There are even more unpleasant things for the local population when, contrary to legal requirements, lands on the first line of the sea are bought and developed for residential buildings, the status of nature reserves is changed to National Parks, and they start to develop and sell them for cottages. There are examples when expensive hotels, registered in the name of fictitious persons, have actual owners in Ukraine. Or even among local officials.

 

 However, many Crimeans who remain on the peninsula do not want to return to Ukraine, explaining that under the previous government Crimea was a stepchild, poorly financed and its population considered "separatists and unreliable". But frustration matures from Russia as well.
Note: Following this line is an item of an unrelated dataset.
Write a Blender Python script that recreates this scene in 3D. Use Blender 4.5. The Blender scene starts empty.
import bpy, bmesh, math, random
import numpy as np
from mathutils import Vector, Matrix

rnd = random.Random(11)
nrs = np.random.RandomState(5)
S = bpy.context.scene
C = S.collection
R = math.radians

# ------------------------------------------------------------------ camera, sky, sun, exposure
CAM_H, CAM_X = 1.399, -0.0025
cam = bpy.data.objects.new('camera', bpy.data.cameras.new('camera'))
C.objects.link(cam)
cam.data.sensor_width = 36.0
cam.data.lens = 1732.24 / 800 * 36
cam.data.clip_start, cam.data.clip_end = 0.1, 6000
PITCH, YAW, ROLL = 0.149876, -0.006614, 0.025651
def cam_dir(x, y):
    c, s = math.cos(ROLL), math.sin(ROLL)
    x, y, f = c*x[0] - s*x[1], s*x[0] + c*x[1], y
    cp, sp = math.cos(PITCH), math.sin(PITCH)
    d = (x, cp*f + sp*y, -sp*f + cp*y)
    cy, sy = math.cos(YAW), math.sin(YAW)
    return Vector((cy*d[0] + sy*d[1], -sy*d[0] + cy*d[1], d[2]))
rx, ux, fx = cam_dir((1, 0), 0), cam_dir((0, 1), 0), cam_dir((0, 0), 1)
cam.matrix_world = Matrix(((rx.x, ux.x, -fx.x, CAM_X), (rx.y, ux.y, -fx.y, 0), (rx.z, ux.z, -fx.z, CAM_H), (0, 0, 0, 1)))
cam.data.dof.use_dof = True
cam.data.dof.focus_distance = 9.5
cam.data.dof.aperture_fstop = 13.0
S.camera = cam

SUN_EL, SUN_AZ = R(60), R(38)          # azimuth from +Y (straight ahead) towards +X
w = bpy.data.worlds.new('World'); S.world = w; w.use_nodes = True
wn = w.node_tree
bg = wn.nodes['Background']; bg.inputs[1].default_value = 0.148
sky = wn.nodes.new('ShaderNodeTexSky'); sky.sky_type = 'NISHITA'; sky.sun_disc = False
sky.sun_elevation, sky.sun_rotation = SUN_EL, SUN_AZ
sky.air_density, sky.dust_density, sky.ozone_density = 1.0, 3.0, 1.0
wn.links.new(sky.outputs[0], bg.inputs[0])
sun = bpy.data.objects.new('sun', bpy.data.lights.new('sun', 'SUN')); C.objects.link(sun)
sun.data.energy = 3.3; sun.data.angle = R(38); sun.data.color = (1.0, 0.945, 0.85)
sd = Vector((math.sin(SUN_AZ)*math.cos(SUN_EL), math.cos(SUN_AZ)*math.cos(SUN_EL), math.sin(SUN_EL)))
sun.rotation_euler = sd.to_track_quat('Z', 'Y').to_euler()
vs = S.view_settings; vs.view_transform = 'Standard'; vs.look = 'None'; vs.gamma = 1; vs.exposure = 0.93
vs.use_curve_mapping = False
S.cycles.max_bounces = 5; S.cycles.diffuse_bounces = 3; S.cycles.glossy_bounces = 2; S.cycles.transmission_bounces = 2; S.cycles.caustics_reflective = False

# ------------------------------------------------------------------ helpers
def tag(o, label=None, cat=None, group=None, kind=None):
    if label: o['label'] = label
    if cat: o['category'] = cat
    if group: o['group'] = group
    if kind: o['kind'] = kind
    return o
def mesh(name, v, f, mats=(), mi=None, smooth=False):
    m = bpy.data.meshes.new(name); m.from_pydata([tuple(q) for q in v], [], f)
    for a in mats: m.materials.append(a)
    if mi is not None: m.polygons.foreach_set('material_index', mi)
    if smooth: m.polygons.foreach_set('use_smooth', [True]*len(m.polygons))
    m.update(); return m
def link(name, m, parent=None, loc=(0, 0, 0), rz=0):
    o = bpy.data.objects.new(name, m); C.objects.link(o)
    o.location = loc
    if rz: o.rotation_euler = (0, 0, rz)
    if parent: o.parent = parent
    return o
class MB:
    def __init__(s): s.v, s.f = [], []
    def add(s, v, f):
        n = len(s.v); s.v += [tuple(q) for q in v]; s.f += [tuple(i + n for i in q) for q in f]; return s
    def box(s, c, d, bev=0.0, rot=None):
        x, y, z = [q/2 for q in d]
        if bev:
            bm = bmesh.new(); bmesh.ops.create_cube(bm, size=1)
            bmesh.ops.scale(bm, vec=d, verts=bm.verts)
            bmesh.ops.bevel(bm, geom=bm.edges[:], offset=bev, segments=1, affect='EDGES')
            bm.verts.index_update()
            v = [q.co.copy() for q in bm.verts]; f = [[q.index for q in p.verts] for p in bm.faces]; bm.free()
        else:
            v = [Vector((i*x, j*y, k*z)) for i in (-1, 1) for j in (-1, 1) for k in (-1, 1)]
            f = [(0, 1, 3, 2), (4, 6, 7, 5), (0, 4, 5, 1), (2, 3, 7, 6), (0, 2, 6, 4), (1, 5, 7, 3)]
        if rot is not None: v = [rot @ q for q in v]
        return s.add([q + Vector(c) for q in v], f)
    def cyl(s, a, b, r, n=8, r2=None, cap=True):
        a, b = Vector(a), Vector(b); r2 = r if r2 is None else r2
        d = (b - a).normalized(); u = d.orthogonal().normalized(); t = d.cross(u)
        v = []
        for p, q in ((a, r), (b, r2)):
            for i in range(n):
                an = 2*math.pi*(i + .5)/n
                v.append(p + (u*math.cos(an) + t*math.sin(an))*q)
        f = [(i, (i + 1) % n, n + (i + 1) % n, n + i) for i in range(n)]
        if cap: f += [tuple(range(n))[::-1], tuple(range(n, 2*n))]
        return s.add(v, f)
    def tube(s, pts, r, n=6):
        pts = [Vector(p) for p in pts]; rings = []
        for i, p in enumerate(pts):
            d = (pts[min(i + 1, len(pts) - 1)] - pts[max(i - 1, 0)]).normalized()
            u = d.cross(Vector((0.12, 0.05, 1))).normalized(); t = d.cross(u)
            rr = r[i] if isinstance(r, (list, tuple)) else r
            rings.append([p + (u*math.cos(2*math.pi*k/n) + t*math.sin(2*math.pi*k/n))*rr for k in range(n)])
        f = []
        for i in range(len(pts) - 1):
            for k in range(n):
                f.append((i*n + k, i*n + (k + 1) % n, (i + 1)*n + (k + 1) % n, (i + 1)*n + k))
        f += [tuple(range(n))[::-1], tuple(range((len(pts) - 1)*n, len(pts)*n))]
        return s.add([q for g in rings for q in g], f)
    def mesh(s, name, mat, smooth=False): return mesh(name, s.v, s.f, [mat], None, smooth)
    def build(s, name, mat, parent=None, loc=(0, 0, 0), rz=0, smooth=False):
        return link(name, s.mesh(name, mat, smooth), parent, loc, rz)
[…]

Many were unaware of the scale of corruption in Russia, for example. Also, I was personally infuriated by the hysterical tone of the news channels, with threats that the Ukrainians or all of NATO would attack at once. And appeals such as "get the kids off the screen" and so on.

 

And all this in the morning hours!!! This is not professional. 

 

  I can't say anything about passports and citizenship - I haven't studied the subject. But the fact that immediately after the referendum the land was voluntarily and forcibly taken away from the citizens of Ukraine to the municipalities, where, for example, their hotel on the sea was. This is true.

 

    There are different sentiments among Crimean Tatars. There is frustration. And it is growing. It's positive that the Crimean authorities don't hinder the building of mosques. But I am very disappointed that the Ministry of Justice has closed down even those Crimean Tatar organisations that in 2014 unanimously supported Crimea's annexation to Russia.

 

      And quite frankly, ethno-politics on the peninsula is full of pathos and propaganda statements, but lacks professionalism and focus on the future.

And the thesis "Crimea is ours" is just a propaganda slogan. In reality, the situation is much more complicated. Crimea has survived many eras and state formations. Even long before the Russian Empire appeared there. And nothing is eternal.